Il est des oiseaux de proie que l'on ne s'attend pas à trouver sur une côte battue par la houle d'Ouest, et encore moins directement sur les flots. Ainsi en est-il de l'épervier, plutôt familier des prés, des haies et des bosquets.

Et pourtant, ce n'est pas le goéland que
Pellerin a choisi pour désigner le héros de sa série de bandes dessinées, mais bien l'épervier.
Épervier, même, avec un É majuscule. C'est ainsi qu'est surnommé Yann de Kermeur, breton (comme son nom l'indique) et corsaire (aurait-il pu en être autrement pour un aventurier breton de ce presque-mitan du XVIIIe siècle ?).
Un corsaire, des navires, un héros chevaleresque, de sombres secrets, il y a, dans cette série, de quoi me séduire a priori. Et pourtant, il m'a fallu quelque temps pour qu'elle me séduise vraiment. Cela n'a pas été le coup de foudre, plutôt une sorte d'affection construite peu à peu, au fil des pages, au fur et à mesure de la découverte.
Pourquoi ai-je donc été plutôt tiède au début ? Probablement parce que l'ouverture de cette série se fait sur des bases si classiques qu'elle en devient trop classique : le héros recueille les derniers mots d'un mourant, est accusé d'un meurtre qu'il n'a pas commis, est victime des manigances du vrai coupable, etc. Bref, une impression très claire de déjà vu, déjà lu. Le dessin et les couleurs étant d'un grand classicisme eux aussi, il n'y a pas vraiment d'élément qui ait réussi à me surprendre.

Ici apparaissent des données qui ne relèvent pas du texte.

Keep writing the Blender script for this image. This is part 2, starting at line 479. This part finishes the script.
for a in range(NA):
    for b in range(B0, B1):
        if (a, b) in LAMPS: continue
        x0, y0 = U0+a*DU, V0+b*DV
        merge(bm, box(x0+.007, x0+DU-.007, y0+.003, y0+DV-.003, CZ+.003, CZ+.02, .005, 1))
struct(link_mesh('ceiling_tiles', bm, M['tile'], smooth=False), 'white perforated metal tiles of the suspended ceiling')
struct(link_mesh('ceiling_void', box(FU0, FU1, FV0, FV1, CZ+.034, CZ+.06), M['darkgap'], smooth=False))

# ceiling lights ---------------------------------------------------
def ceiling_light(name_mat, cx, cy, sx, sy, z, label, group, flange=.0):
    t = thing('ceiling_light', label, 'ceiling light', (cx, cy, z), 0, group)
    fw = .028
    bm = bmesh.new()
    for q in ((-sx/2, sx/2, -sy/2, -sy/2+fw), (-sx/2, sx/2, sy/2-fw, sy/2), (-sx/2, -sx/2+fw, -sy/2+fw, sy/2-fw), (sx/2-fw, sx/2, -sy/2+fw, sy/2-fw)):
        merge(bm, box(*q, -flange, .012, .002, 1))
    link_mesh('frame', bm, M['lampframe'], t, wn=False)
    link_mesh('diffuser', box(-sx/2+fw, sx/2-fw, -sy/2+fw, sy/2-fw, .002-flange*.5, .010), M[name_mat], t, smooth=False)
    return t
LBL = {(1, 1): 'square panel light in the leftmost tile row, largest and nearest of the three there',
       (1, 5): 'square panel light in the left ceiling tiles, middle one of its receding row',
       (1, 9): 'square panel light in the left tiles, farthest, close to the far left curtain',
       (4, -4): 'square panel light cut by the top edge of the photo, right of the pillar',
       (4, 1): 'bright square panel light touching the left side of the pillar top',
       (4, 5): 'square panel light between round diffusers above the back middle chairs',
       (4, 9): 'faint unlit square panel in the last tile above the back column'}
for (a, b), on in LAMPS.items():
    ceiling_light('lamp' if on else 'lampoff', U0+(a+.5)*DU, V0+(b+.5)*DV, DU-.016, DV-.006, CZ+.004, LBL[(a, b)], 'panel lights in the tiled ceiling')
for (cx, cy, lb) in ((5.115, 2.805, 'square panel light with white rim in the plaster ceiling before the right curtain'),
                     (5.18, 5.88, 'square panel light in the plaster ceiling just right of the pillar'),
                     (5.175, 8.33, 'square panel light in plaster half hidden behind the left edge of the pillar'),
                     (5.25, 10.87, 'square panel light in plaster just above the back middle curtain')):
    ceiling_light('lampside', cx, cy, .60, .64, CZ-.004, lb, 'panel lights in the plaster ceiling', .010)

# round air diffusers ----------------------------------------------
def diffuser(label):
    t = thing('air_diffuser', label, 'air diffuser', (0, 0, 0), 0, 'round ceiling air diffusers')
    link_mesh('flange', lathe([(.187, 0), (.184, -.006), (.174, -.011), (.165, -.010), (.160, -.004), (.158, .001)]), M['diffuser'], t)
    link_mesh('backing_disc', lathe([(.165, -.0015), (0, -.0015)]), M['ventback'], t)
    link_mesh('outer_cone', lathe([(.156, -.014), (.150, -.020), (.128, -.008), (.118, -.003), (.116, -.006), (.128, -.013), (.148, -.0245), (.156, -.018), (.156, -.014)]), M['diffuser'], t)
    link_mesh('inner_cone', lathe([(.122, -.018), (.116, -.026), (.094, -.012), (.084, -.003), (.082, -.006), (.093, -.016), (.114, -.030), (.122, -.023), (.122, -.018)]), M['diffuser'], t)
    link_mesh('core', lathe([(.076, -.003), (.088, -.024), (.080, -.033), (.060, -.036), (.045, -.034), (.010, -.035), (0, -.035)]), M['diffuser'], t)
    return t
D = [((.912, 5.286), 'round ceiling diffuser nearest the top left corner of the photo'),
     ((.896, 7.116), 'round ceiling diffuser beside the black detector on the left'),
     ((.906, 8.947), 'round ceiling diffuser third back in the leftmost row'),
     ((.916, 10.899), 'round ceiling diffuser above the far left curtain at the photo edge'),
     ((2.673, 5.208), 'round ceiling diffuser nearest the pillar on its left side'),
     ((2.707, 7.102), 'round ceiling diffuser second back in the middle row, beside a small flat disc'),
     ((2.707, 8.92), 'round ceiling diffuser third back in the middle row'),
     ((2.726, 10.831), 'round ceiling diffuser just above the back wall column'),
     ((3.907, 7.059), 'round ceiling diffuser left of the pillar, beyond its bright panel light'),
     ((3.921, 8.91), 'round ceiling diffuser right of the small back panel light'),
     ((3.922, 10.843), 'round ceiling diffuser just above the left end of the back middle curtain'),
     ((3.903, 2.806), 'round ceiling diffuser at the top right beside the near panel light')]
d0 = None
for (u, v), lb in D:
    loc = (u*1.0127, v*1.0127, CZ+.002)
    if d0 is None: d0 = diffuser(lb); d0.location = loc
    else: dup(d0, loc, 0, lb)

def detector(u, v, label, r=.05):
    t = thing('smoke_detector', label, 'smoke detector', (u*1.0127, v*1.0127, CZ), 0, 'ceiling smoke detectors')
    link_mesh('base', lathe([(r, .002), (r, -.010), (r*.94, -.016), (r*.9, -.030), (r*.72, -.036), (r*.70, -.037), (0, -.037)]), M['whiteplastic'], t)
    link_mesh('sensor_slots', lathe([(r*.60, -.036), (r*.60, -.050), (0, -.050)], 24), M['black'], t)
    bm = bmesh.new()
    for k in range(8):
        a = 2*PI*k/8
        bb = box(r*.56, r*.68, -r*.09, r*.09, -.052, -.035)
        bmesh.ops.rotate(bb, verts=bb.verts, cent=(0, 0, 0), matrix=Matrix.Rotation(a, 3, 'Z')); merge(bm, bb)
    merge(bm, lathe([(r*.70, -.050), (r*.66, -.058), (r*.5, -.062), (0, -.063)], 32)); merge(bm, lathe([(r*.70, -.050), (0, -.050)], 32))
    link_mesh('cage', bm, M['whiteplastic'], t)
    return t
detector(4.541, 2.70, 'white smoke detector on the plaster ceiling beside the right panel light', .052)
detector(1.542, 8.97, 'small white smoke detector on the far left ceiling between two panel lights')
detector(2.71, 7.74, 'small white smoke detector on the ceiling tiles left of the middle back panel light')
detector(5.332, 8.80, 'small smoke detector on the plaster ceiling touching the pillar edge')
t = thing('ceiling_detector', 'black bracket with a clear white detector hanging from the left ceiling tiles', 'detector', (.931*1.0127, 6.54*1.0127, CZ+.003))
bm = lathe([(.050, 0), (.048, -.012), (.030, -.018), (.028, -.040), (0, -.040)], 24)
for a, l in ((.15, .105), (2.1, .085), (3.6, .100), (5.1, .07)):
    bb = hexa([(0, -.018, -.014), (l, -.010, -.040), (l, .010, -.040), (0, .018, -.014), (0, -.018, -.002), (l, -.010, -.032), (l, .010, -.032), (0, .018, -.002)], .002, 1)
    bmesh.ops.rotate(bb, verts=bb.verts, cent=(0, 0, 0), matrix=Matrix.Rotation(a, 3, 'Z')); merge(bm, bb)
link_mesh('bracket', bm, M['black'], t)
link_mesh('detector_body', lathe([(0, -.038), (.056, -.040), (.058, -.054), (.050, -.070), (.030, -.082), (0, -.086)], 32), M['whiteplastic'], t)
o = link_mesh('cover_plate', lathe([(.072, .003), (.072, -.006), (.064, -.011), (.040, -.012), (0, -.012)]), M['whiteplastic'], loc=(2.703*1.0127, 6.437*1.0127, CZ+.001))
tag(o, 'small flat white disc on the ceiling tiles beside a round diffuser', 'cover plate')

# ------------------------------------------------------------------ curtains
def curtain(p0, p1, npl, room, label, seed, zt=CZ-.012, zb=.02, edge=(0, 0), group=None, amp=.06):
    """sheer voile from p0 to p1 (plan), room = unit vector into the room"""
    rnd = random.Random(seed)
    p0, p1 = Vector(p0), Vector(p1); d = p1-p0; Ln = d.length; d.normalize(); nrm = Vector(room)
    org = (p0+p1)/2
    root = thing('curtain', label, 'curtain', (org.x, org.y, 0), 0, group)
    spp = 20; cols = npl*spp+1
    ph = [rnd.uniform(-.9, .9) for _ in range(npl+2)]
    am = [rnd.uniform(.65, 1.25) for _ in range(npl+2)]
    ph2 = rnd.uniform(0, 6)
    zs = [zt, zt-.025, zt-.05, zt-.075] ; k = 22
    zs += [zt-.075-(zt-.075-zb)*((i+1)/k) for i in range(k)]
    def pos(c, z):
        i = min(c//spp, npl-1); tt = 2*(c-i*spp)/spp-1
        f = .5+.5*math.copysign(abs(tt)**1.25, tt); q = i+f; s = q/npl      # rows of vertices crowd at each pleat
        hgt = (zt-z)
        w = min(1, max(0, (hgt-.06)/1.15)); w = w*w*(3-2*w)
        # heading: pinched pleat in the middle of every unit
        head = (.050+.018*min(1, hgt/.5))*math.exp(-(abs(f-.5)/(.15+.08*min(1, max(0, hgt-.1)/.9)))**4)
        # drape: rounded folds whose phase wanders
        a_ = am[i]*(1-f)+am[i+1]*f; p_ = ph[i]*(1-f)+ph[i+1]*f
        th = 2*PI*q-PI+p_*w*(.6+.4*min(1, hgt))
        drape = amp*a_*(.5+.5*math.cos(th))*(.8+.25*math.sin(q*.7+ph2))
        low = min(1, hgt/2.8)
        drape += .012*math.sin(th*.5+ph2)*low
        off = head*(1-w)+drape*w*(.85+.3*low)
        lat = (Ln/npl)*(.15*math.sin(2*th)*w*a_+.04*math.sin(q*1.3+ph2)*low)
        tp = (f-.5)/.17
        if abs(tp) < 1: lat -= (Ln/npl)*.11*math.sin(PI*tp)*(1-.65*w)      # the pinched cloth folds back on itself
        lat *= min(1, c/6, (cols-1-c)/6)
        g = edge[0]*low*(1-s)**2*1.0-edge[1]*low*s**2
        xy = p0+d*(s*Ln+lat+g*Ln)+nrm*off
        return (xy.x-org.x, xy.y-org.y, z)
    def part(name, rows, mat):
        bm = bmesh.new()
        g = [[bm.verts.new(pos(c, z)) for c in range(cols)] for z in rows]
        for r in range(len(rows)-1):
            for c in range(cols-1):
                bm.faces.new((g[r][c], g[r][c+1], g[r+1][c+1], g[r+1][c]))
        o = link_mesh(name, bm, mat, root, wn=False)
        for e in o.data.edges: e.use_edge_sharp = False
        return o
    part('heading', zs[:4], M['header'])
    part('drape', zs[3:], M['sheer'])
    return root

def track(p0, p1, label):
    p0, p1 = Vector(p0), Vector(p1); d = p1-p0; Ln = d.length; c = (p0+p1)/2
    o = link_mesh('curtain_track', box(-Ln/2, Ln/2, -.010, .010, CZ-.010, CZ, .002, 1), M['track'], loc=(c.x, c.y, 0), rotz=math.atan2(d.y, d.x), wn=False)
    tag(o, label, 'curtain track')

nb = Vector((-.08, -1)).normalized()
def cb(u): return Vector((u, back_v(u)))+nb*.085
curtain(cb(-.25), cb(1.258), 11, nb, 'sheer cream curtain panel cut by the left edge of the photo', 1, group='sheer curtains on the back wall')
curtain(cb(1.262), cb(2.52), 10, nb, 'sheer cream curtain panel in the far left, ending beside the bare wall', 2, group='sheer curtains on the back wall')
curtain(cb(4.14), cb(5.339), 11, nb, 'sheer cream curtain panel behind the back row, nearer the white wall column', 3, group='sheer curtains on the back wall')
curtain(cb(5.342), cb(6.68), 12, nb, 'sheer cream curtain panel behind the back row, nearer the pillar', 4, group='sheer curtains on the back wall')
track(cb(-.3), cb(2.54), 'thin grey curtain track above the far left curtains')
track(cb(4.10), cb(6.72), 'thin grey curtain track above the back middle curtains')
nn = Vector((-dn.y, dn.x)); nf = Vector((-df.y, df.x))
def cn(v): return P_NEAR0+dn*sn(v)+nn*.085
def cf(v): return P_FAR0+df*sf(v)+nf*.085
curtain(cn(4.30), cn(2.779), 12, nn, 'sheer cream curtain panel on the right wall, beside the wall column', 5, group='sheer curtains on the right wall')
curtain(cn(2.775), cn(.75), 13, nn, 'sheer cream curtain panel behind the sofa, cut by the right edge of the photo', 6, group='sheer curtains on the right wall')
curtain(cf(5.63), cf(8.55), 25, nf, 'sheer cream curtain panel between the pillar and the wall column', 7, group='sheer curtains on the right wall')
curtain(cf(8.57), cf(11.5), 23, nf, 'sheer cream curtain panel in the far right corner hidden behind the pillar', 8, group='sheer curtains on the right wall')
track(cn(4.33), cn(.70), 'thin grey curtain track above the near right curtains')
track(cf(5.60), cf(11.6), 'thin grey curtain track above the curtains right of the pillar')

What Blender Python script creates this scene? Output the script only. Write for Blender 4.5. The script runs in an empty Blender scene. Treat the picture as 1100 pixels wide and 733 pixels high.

Fort heureusement, le récit prend un peu de profondeur, au cours des tomes, même si les péripéties sont parfois tirées par les cheveux, avec des rebondissements presque artificiels. Presque du
Fajardie, oserais-je dire (au risque de voir arriver, rapière en main,
Andromède qui me jettera son gant pour m'être laissé aller à cette pique-clin-d'oeil). Par moments, j'ai l'impression que Pellerin se laisse prendre à son plaisir de dessiner, que ce soit les scènes maritimes ou les vues terrestres, et que l'intrigue en passe au second plan ; un risque qu'il évoque, d'ailleurs, dans
une interview.
En matière de BD, je suis pourtant à l'aise dans la facture classique, ayant été en partie nourri de la collection « Vécu » de chez Glénat. Mais il manque à cet Épervier une petite touche de différence, de force, d'audace, peut-être. Sans aller jusqu'au trait de Marini pour le Scorpion, il y avait peut-être de l'espace pour un peu plus d'originalité. Évidemment, se lancer dans un scénario à forte connotation maritime dix-huitiémiste, c'est prendre le risque de la comparaison avec
Les passagers du vent de Bourgeon,
un sommet (LE sommet ?) du genre à ce jour.
Toutefois, le fait qu'il y ait des sommets, des virtuoses, ne doit pas empêcher qui que ce soit de tenter d'ouvrir sa propre voie. Pellerin a ouvert la sienne, et je ne boude tout de même pas mon plaisir. S'il lui manque un petit grain de folie, cette série ne mérite pas qu'on lui tourne le dos.

Le livre que je trouve presque le plus intéressant est celui qui ne fait pas partie de la série à proprement parler. Les archives secrètes nous dévoilent ce que les albums de la série laissent entrevoir ou deviner, ce qui a façonné l'Épervier.
Alors, suivez l'Épervier, et profitez du voyage.
* * * * *
Pour aller plus loin dans la découverte du style graphique de Pellerin pour cette série L'Epervier : quelques ex-libris et une série de croquis, et le livre Sur la dunette avec Pellerin qui explique plus largement son travail.
* * * * *
PS : si j'ai adressé une petite pique souriante dans ce billet à Andromède, je me dois de préciser que c'est elle qui, par un amical « coup de coude » - selon ses propres termes -, m'a fait remarquer que je n'avais rien dit, jusque là, de cette série dans mes colonnes. Ce billet est, d'une certaine manière, un remerciement.